__REQUIRED TASK__
Extract the complete listing and repeat it word for word.

__DATA EXCERPT__
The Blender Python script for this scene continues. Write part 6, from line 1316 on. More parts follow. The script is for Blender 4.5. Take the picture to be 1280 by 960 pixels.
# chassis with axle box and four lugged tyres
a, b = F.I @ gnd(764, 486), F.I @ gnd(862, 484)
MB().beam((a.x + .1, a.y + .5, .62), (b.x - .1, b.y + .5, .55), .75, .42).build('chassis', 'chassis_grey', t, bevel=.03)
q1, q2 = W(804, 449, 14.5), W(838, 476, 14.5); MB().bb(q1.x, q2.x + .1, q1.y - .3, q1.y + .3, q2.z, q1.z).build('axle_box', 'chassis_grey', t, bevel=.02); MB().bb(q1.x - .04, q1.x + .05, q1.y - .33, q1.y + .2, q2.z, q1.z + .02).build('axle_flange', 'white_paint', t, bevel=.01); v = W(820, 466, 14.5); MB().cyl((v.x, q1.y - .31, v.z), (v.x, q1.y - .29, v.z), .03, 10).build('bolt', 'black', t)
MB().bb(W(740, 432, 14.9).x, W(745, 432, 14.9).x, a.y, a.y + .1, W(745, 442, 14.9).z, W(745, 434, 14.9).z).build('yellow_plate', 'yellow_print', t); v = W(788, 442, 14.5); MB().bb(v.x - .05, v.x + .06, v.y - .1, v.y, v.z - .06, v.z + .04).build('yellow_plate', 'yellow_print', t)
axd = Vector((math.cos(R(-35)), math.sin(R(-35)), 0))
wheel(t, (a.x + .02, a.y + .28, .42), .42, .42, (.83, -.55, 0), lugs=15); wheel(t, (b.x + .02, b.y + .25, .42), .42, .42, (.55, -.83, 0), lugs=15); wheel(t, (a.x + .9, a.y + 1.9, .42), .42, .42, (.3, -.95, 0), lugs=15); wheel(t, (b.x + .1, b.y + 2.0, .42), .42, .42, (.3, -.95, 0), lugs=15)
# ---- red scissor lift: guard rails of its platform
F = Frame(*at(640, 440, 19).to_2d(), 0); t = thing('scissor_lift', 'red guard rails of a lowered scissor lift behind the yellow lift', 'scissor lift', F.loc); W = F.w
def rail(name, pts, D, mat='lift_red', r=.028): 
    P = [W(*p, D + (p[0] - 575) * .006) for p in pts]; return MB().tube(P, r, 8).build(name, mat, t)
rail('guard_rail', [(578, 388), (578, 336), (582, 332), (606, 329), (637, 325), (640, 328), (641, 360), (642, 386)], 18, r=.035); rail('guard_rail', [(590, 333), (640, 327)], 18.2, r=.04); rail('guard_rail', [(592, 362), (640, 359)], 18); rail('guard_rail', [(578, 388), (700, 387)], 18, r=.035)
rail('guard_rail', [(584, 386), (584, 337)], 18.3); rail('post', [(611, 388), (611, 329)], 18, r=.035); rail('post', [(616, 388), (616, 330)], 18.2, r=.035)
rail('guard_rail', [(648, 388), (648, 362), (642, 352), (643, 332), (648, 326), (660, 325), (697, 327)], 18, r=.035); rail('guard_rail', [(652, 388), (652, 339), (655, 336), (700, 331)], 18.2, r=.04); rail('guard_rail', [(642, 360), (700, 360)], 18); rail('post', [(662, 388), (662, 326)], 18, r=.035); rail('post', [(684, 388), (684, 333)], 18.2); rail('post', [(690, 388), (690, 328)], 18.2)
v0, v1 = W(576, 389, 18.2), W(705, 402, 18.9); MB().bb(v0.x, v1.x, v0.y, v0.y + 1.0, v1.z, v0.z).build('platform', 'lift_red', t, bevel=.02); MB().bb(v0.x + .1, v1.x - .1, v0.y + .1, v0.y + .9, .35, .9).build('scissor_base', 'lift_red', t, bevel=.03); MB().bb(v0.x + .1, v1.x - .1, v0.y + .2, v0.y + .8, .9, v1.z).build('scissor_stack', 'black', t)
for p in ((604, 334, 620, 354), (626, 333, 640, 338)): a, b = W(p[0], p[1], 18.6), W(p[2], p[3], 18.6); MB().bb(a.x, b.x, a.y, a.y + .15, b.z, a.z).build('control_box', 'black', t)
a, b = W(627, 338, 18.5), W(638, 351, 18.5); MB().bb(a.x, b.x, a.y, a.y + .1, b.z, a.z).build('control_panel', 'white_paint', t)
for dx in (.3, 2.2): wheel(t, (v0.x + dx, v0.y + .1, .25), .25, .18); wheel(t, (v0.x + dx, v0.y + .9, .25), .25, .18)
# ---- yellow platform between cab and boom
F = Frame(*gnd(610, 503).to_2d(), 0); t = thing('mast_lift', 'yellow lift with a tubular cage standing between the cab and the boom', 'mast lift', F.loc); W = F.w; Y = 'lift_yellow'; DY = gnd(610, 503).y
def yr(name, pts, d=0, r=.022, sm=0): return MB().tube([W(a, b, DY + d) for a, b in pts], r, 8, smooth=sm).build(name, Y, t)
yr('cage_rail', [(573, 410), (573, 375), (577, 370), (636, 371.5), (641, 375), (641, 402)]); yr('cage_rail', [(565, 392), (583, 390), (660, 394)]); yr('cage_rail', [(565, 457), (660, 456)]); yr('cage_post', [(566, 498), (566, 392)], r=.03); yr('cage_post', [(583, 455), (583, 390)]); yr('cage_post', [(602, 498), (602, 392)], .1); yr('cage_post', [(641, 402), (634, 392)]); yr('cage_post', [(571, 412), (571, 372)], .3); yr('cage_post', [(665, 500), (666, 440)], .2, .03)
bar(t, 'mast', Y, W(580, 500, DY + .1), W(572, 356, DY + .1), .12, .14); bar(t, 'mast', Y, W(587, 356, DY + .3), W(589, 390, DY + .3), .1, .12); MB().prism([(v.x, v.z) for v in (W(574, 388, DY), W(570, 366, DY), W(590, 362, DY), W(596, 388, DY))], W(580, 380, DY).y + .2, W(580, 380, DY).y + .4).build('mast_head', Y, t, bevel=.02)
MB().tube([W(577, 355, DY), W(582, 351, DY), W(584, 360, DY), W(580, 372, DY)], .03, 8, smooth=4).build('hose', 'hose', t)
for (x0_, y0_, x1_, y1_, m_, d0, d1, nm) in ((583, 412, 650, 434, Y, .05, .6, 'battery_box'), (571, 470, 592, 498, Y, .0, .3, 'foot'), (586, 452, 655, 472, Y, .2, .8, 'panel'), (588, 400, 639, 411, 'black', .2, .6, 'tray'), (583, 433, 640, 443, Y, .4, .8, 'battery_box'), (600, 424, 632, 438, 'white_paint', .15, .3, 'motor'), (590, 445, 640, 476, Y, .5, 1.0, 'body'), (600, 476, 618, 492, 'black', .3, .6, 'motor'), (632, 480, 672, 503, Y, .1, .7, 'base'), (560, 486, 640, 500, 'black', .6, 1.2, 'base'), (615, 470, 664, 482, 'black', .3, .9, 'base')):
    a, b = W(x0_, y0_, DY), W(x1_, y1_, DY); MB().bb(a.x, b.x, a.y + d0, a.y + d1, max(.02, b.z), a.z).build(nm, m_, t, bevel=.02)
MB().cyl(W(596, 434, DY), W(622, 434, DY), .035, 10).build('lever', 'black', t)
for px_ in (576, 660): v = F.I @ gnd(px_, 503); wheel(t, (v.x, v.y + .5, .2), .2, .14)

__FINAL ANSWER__
The Blender Python script for this scene continues. Write part 6, from line 1316 on. More parts follow. The script is for Blender 4.5. Take the picture to be 1280 by 960 pixels.
# chassis with axle box and four lugged tyres
a, b = F.I @ gnd(764, 486), F.I @ gnd(862, 484)
MB().beam((a.x + .1, a.y + .5, .62), (b.x - .1, b.y + .5, .55), .75, .42).build('chassis', 'chassis_grey', t, bevel=.03)
q1, q2 = W(804, 449, 14.5), W(838, 476, 14.5); MB().bb(q1.x, q2.x + .1, q1.y - .3, q1.y + .3, q2.z, q1.z).build('axle_box', 'chassis_grey', t, bevel=.02); MB().bb(q1.x - .04, q1.x + .05, q1.y - .33, q1.y + .2, q2.z, q1.z + .02).build('axle_flange', 'white_paint', t, bevel=.01); v = W(820, 466, 14.5); MB().cyl((v.x, q1.y - .31, v.z), (v.x, q1.y - .29, v.z), .03, 10).build('bolt', 'black', t)
MB().bb(W(740, 432, 14.9).x, W(745, 432, 14.9).x, a.y, a.y + .1, W(745, 442, 14.9).z, W(745, 434, 14.9).z).build('yellow_plate', 'yellow_print', t); v = W(788, 442, 14.5); MB().bb(v.x - .05, v.x + .06, v.y - .1, v.y, v.z - .06, v.z + .04).build('yellow_plate', 'yellow_print', t)
axd = Vector((math.cos(R(-35)), math.sin(R(-35)), 0))
wheel(t, (a.x + .02, a.y + .28, .42), .42, .42, (.83, -.55, 0), lugs=15); wheel(t, (b.x + .02, b.y + .25, .42), .42, .42, (.55, -.83, 0), lugs=15); wheel(t, (a.x + .9, a.y + 1.9, .42), .42, .42, (.3, -.95, 0), lugs=15); wheel(t, (b.x + .1, b.y + 2.0, .42), .42, .42, (.3, -.95, 0), lugs=15)
# ---- red scissor lift: guard rails of its platform
F = Frame(*at(640, 440, 19).to_2d(), 0); t = thing('scissor_lift', 'red guard rails of a lowered scissor lift behind the yellow lift', 'scissor lift', F.loc); W = F.w
def rail(name, pts, D, mat='lift_red', r=.028): 
    P = [W(*p, D + (p[0] - 575) * .006) for p in pts]; return MB().tube(P, r, 8).build(name, mat, t)
rail('guard_rail', [(578, 388), (578, 336), (582, 332), (606, 329), (637, 325), (640, 328), (641, 360), (642, 386)], 18, r=.035); rail('guard_rail', [(590, 333), (640, 327)], 18.2, r=.04); rail('guard_rail', [(592, 362), (640, 359)], 18); rail('guard_rail', [(578, 388), (700, 387)], 18, r=.035)
rail('guard_rail', [(584, 386), (584, 337)], 18.3); rail('post', [(611, 388), (611, 329)], 18, r=.035); rail('post', [(616, 388), (616, 330)], 18.2, r=.035)
rail('guard_rail', [(648, 388), (648, 362), (642, 352), (643, 332), (648, 326), (660, 325), (697, 327)], 18, r=.035); rail('guard_rail', [(652, 388), (652, 339), (655, 336), (700, 331)], 18.2, r=.04); rail('guard_rail', [(642, 360), (700, 360)], 18); rail('post', [(662, 388), (662, 326)], 18, r=.035); rail('post', [(684, 388), (684, 333)], 18.2); rail('post', [(690, 388), (690, 328)], 18.2)
v0, v1 = W(576, 389, 18.2), W(705, 402, 18.9); MB().bb(v0.x, v1.x, v0.y, v0.y + 1.0, v1.z, v0.z).build('platform', 'lift_red', t, bevel=.02); MB().bb(v0.x + .1, v1.x - .1, v0.y + .1, v0.y + .9, .35, .9).build('scissor_base', 'lift_red', t, bevel=.03); MB().bb(v0.x + .1, v1.x - .1, v0.y + .2, v0.y + .8, .9, v1.z).build('scissor_stack', 'black', t)
for p in ((604, 334, 620, 354), (626, 333, 640, 338)): a, b = W(p[0], p[1], 18.6), W(p[2], p[3], 18.6); MB().bb(a.x, b.x, a.y, a.y + .15, b.z, a.z).build('control_box', 'black', t)
a, b = W(627, 338, 18.5), W(638, 351, 18.5); MB().bb(a.x, b.x, a.y, a.y + .1, b.z, a.z).build('control_panel', 'white_paint', t)
for dx in (.3, 2.2): wheel(t, (v0.x + dx, v0.y + .1, .25), .25, .18); wheel(t, (v0.x + dx, v0.y + .9, .25), .25, .18)
# ---- yellow platform between cab and boom
F = Frame(*gnd(610, 503).to_2d(), 0); t = thing('mast_lift', 'yellow lift with a tubular cage standing between the cab and the boom', 'mast lift', F.loc); W = F.w; Y = 'lift_yellow'; DY = gnd(610, 503).y
def yr(name, pts, d=0, r=.022, sm=0): return MB().tube([W(a, b, DY + d) for a, b in pts], r, 8, smooth=sm).build(name, Y, t)
yr('cage_rail', [(573, 410), (573, 375), (577, 370), (636, 371.5), (641, 375), (641, 402)]); yr('cage_rail', [(565, 392), (583, 390), (660, 394)]); yr('cage_rail', [(565, 457), (660, 456)]); yr('cage_post', [(566, 498), (566, 392)], r=.03); yr('cage_post', [(583, 455), (583, 390)]); yr('cage_post', [(602, 498), (602, 392)], .1); yr('cage_post', [(641, 402), (634, 392)]); yr('cage_post', [(571, 412), (571, 372)], .3); yr('cage_post', [(665, 500), (666, 440)], .2, .03)
bar(t, 'mast', Y, W(580, 500, DY + .1), W(572, 356, DY + .1), .12, .14); bar(t, 'mast', Y, W(587, 356, DY + .3), W(589, 390, DY + .3), .1, .12); MB().prism([(v.x, v.z) for v in (W(574, 388, DY), W(570, 366, DY), W(590, 362, DY), W(596, 388, DY))], W(580, 380, DY).y + .2, W(580, 380, DY).y + .4).build('mast_head', Y, t, bevel=.02)
MB().tube([W(577, 355, DY), W(582, 351, DY), W(584, 360, DY), W(580, 372, DY)], .03, 8, smooth=4).build('hose', 'hose', t)
for (x0_, y0_, x1_, y1_, m_, d0, d1, nm) in ((583, 412, 650, 434, Y, .05, .6, 'battery_box'), (571, 470, 592, 498, Y, .0, .3, 'foot'), (586, 452, 655, 472, Y, .2, .8, 'panel'), (588, 400, 639, 411, 'black', .2, .6, 'tray'), (583, 433, 640, 443, Y, .4, .8, 'battery_box'), (600, 424, 632, 438, 'white_paint', .15, .3, 'motor'), (590, 445, 640, 476, Y, .5, 1.0, 'body'), (600, 476, 618, 492, 'black', .3, .6, 'motor'), (632, 480, 672, 503, Y, .1, .7, 'base'), (560, 486, 640, 500, 'black', .6, 1.2, 'base'), (615, 470, 664, 482, 'black', .3, .9, 'base')):
    a, b = W(x0_, y0_, DY), W(x1_, y1_, DY); MB().bb(a.x, b.x, a.y + d0, a.y + d1, max(.02, b.z), a.z).build(nm, m_, t, bevel=.02)
MB().cyl(W(596, 434, DY), W(622, 434, DY), .035, 10).build('lever', 'black', t)
for px_ in (576, 660): v = F.I @ gnd(px_, 503); wheel(t, (v.x, v.y + .5, .2), .2, .14)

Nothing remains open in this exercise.